Start of Data section
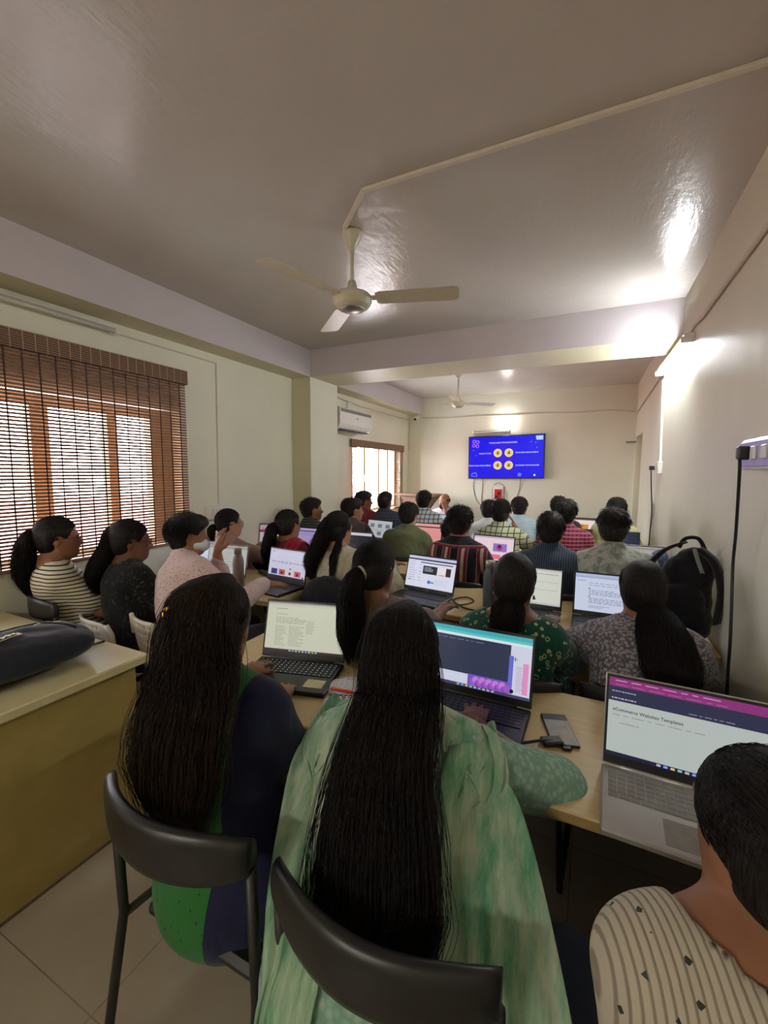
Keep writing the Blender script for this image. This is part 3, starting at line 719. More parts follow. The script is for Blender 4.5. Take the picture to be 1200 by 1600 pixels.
pipe('cable_duct', 'thin white conduit from the air conditioner socket to the corner camera', 'cable duct', [(XL+.02, 4.5, 2.47), (XL+.02, 5.3, 2.43), (XL+.02, 7.05, 2.43)], .007, 'duct')
pipe('cable_duct', 'white vertical conduit in the far left corner', 'cable duct', [(XL+.01, 7.1, 2.4), (XL+.01, 7.1, 1.9)], .009, 'duct')
# clamps of the right-hand conduit belong to the wall
# tube lights
def tube_light(label, loc, L_, on, rot):
    r = thing('tube_light', label, 'tube light', loc); r.rotation_euler = rot
    B().box(-L_/2, -.0, .012, L_/2, .058, .034, .004).go('housing', M['white'], r)
    for s in (-1, 1): B().box(s*L_/2-.012, .0, -.028, s*L_/2+.012, .075, .0115, .004).go('lamp_holder', M['white'], r)
    B().tube([(-L_/2+.012, .056, -.006), (L_/2-.012, .056, -.006)], .0135, 12).go('tube', M[{0: 'tube_off', 1: 'tube_on', 2: 'tube_fill'}[int(on)]], r, smooth=True)
    return r
tube_light('lit white tube light high on the right wall under the beam', (XR, 3.985, 2.41), 1.22, True, (0, math.radians(-1.5), PI/2))
tube_light('added warm fill tube light, unseen on the wall behind the camera', (-1.2, YN, 2.35), 1.22, 2, (0, 0, 0))  # unseen fixture added to brighten the foreground
tube_light('unlit tube light on the left wall above the big blind', (XL, 1.27, 2.458), 1.2, False, (0, 0, -PI/2))
tube_light('short unlit tube light on the back wall above the television', (-1.49, YW, 2.185), .58, False, (0, 0, PI))
r = thing('led_bulb', 'glowing round bulb on the back wall above the television', 'light bulb', (-1.26, YW, 2.34))
B().lathe([(.03, 0), (.03, .012), (.018, .016), (.018, .04)], 20, Matrix.Rotation(PI/2, 4, 'X')).go('bulb_holder', M['white'], r, smooth=True)
B().lathe([(.014, .04), (.024, .055), (.03, .075), (.028, .092), (.016, .104), (.001, .108)], 20, Matrix.Rotation(PI/2, 4, 'X')).go('bulb', M['bulb'], r, smooth=True)

# ---------------- television with its slide
def text_mesh(s, size, loc, col_, out, align='CENTER', sx=1):
    cu = bpy.data.curves.new('t', 'FONT'); cu.body = s; cu.size = size; cu.align_x = align; cu.offset = size*.012; cu.resolution_u = 2
    o = bpy.data.objects.new('t', cu); C.objects.link(o); dg = bpy.context.evaluated_depsgraph_get(); me = o.evaluated_get(dg).to_mesh()
    vs = [(v.co.x*sx+loc[0], v.co.y+loc[1]) for v in me.vertices]; fs = [tuple(p.vertices) for p in me.polygons]
    o.to_mesh_clear(); bpy.data.objects.remove(o); bpy.data.curves.remove(cu); out.poly(vs, fs, col_)
class Scr:
    """flat picture shown on a screen: coloured shapes in 0..1 coordinates, glowing"""
    def __init__(s, w, h): s.w, s.h = w, h; s.v = []; s.f = []; s.c = []; s.layer = 0
    def poly(s, vs, fs, c):
        n = len(s.v); s.v += [(x*s.w, y*s.h, s.layer) for x, y in vs]; s.f += [tuple(i+n for i in q) for q in fs]; s.c += [c]*len(fs)
    def r(s, x, y, w, h, c, up=True):
        if up: s.layer += 1
        s.poly([(x, y), (x+w, y), (x+w, y+h), (x, y+h)], [(0, 1, 2, 3)], c); return s
    def circ(s, x, y, rad, c, n=20):
        s.layer += 1; k = s.w/s.h; s.poly([(x+rad*math.cos(a*2*PI/n), y+rad*k*math.sin(a*2*PI/n)) for a in range(n)], [tuple(range(n))], c); return s
    def lines(s, x, y, w, n, dy, h, c, seed=1, fill=.8):
        g = random.Random(seed); s.layer += 1
        for i in range(n):
            xx = x; end = x+w*g.uniform(.55, 1)*fill/.8
            while xx < end:
                ww = g.uniform(.015, .05)*w/.4; s.poly([(xx, y-i*dy), (xx+ww, y-i*dy), (xx+ww, y-i*dy+h), (xx, y-i*dy+h)], [(0, 1, 2, 3)], c); xx += ww+.012*w/.4
        return s
    def text(s, t, x, y, size, c, align='LEFT'):
        s.layer += 1; k = s.h/s.w
        text_mesh(t, size, (x, y), c, _TX(s, k, x, y), align); return s
    def go(s, name, parent, M4, eps=.00012):
        me = mkmesh(name, [(x, y, .0004+z*eps) for x, y, z in s.v], s.f, M['lcd'], smooth=False)
        ca = me.color_attributes.new('Col', 'FLOAT_COLOR', 'CORNER'); cols = []
        for p_, c in zip(me.polygons, s.c): cols += list(c)[:3]*0+[x for _ in p_.vertices for x in (c[0], c[1], c[2], 1)]
        ca.data.foreach_set('color', cols); o = link(name, me, parent); o.matrix_local = M4; return o
class _TX:
    def __init__(s, S_, k, x0, y0): s.S, s.k, s.x, s.y = S_, k, x0, y0
    def poly(s, vs, fs, c): s.S.poly([(s.x+(a-s.x)*s.k, b_) for a, b_ in vs], fs, c)
tv = thing('television', 'wall-mounted television showing a bright blue slide', 'television', (-1.245, YW, 1.77))
TW, TH = 1.19, .69
TT = Matrix.Rotation(math.radians(-.9), 4, 'Y')
B().box(-TW/2, -.085, -TH/2, TW/2, -.045, TH/2, .005, TT).go('housing', M['black'], tv)
B().box(-.2, -.045, -.15, .2, -.004, .15, .003, TT).go('wall_bracket', M['grey'], tv)
s = Scr(TW-.03, TH-.03); BL = (.004, .001, .95); WH = (.85, .88, 1.0)
s.r(0, 0, 1, 1, BL)
for rr, cc in ((.34, (.010, .002, .93)), (.26, (.02, .003, .90)), (.17, (.034, .004, .88))): s.circ(.46, .5, rr*.8, cc, 32)
s.r(.90, .92, .09, .06, (.6, .8, 1)); s.r(.905, .885, .085, .07, (.55, .75, 1))
s.text('TOOLS AND TECHNOLOGIES', .47, .83, .050, WH, 'CENTER')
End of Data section
All of the lines above should be printed exactly, minus the pictures.

- Response -
Keep writing the Blender script for this image. This is part 3, starting at line 719. More parts follow. The script is for Blender 4.5. Take the picture to be 1200 by 1600 pixels.
pipe('cable_duct', 'thin white conduit from the air conditioner socket to the corner camera', 'cable duct', [(XL+.02, 4.5, 2.47), (XL+.02, 5.3, 2.43), (XL+.02, 7.05, 2.43)], .007, 'duct')
pipe('cable_duct', 'white vertical conduit in the far left corner', 'cable duct', [(XL+.01, 7.1, 2.4), (XL+.01, 7.1, 1.9)], .009, 'duct')
# clamps of the right-hand conduit belong to the wall
# tube lights
def tube_light(label, loc, L_, on, rot):
    r = thing('tube_light', label, 'tube light', loc); r.rotation_euler = rot
    B().box(-L_/2, -.0, .012, L_/2, .058, .034, .004).go('housing', M['white'], r)
    for s in (-1, 1): B().box(s*L_/2-.012, .0, -.028, s*L_/2+.012, .075, .0115, .004).go('lamp_holder', M['white'], r)
    B().tube([(-L_/2+.012, .056, -.006), (L_/2-.012, .056, -.006)], .0135, 12).go('tube', M[{0: 'tube_off', 1: 'tube_on', 2: 'tube_fill'}[int(on)]], r, smooth=True)
    return r
tube_light('lit white tube light high on the right wall under the beam', (XR, 3.985, 2.41), 1.22, True, (0, math.radians(-1.5), PI/2))
tube_light('added warm fill tube light, unseen on the wall behind the camera', (-1.2, YN, 2.35), 1.22, 2, (0, 0, 0))  # unseen fixture added to brighten the foreground
tube_light('unlit tube light on the left wall above the big blind', (XL, 1.27, 2.458), 1.2, False, (0, 0, -PI/2))
tube_light('short unlit tube light on the back wall above the television', (-1.49, YW, 2.185), .58, False, (0, 0, PI))
r = thing('led_bulb', 'glowing round bulb on the back wall above the television', 'light bulb', (-1.26, YW, 2.34))
B().lathe([(.03, 0), (.03, .012), (.018, .016), (.018, .04)], 20, Matrix.Rotation(PI/2, 4, 'X')).go('bulb_holder', M['white'], r, smooth=True)
B().lathe([(.014, .04), (.024, .055), (.03, .075), (.028, .092), (.016, .104), (.001, .108)], 20, Matrix.Rotation(PI/2, 4, 'X')).go('bulb', M['bulb'], r, smooth=True)

# ---------------- television with its slide
def text_mesh(s, size, loc, col_, out, align='CENTER', sx=1):
    cu = bpy.data.curves.new('t', 'FONT'); cu.body = s; cu.size = size; cu.align_x = align; cu.offset = size*.012; cu.resolution_u = 2
    o = bpy.data.objects.new('t', cu); C.objects.link(o); dg = bpy.context.evaluated_depsgraph_get(); me = o.evaluated_get(dg).to_mesh()
    vs = [(v.co.x*sx+loc[0], v.co.y+loc[1]) for v in me.vertices]; fs = [tuple(p.vertices) for p in me.polygons]
    o.to_mesh_clear(); bpy.data.objects.remove(o); bpy.data.curves.remove(cu); out.poly(vs, fs, col_)
class Scr:
    """flat picture shown on a screen: coloured shapes in 0..1 coordinates, glowing"""
    def __init__(s, w, h): s.w, s.h = w, h; s.v = []; s.f = []; s.c = []; s.layer = 0
    def poly(s, vs, fs, c):
        n = len(s.v); s.v += [(x*s.w, y*s.h, s.layer) for x, y in vs]; s.f += [tuple(i+n for i in q) for q in fs]; s.c += [c]*len(fs)
    def r(s, x, y, w, h, c, up=True):
        if up: s.layer += 1
        s.poly([(x, y), (x+w, y), (x+w, y+h), (x, y+h)], [(0, 1, 2, 3)], c); return s
    def circ(s, x, y, rad, c, n=20):
        s.layer += 1; k = s.w/s.h; s.poly([(x+rad*math.cos(a*2*PI/n), y+rad*k*math.sin(a*2*PI/n)) for a in range(n)], [tuple(range(n))], c); return s
    def lines(s, x, y, w, n, dy, h, c, seed=1, fill=.8):
        g = random.Random(seed); s.layer += 1
        for i in range(n):
            xx = x; end = x+w*g.uniform(.55, 1)*fill/.8
            while xx < end:
                ww = g.uniform(.015, .05)*w/.4; s.poly([(xx, y-i*dy), (xx+ww, y-i*dy), (xx+ww, y-i*dy+h), (xx, y-i*dy+h)], [(0, 1, 2, 3)], c); xx += ww+.012*w/.4
        return s
    def text(s, t, x, y, size, c, align='LEFT'):
        s.layer += 1; k = s.h/s.w
        text_mesh(t, size, (x, y), c, _TX(s, k, x, y), align); return s
    def go(s, name, parent, M4, eps=.00012):
        me = mkmesh(name, [(x, y, .0004+z*eps) for x, y, z in s.v], s.f, M['lcd'], smooth=False)
        ca = me.color_attributes.new('Col', 'FLOAT_COLOR', 'CORNER'); cols = []
        for p_, c in zip(me.polygons, s.c): cols += list(c)[:3]*0+[x for _ in p_.vertices for x in (c[0], c[1], c[2], 1)]
        ca.data.foreach_set('color', cols); o = link(name, me, parent); o.matrix_local = M4; return o
class _TX:
    def __init__(s, S_, k, x0, y0): s.S, s.k, s.x, s.y = S_, k, x0, y0
    def poly(s, vs, fs, c): s.S.poly([(s.x+(a-s.x)*s.k, b_) for a, b_ in vs], fs, c)
tv = thing('television', 'wall-mounted television showing a bright blue slide', 'television', (-1.245, YW, 1.77))
TW, TH = 1.19, .69
TT = Matrix.Rotation(math.radians(-.9), 4, 'Y')
B().box(-TW/2, -.085, -TH/2, TW/2, -.045, TH/2, .005, TT).go('housing', M['black'], tv)
B().box(-.2, -.045, -.15, .2, -.004, .15, .003, TT).go('wall_bracket', M['grey'], tv)
s = Scr(TW-.03, TH-.03); BL = (.004, .001, .95); WH = (.85, .88, 1.0)
s.r(0, 0, 1, 1, BL)
for rr, cc in ((.34, (.010, .002, .93)), (.26, (.02, .003, .90)), (.17, (.034, .004, .88))): s.circ(.46, .5, rr*.8, cc, 32)
s.r(.90, .92, .09, .06, (.6, .8, 1)); s.r(.905, .885, .085, .07, (.55, .75, 1))
s.text('TOOLS AND TECHNOLOGIES', .47, .83, .050, WH, 'CENTER')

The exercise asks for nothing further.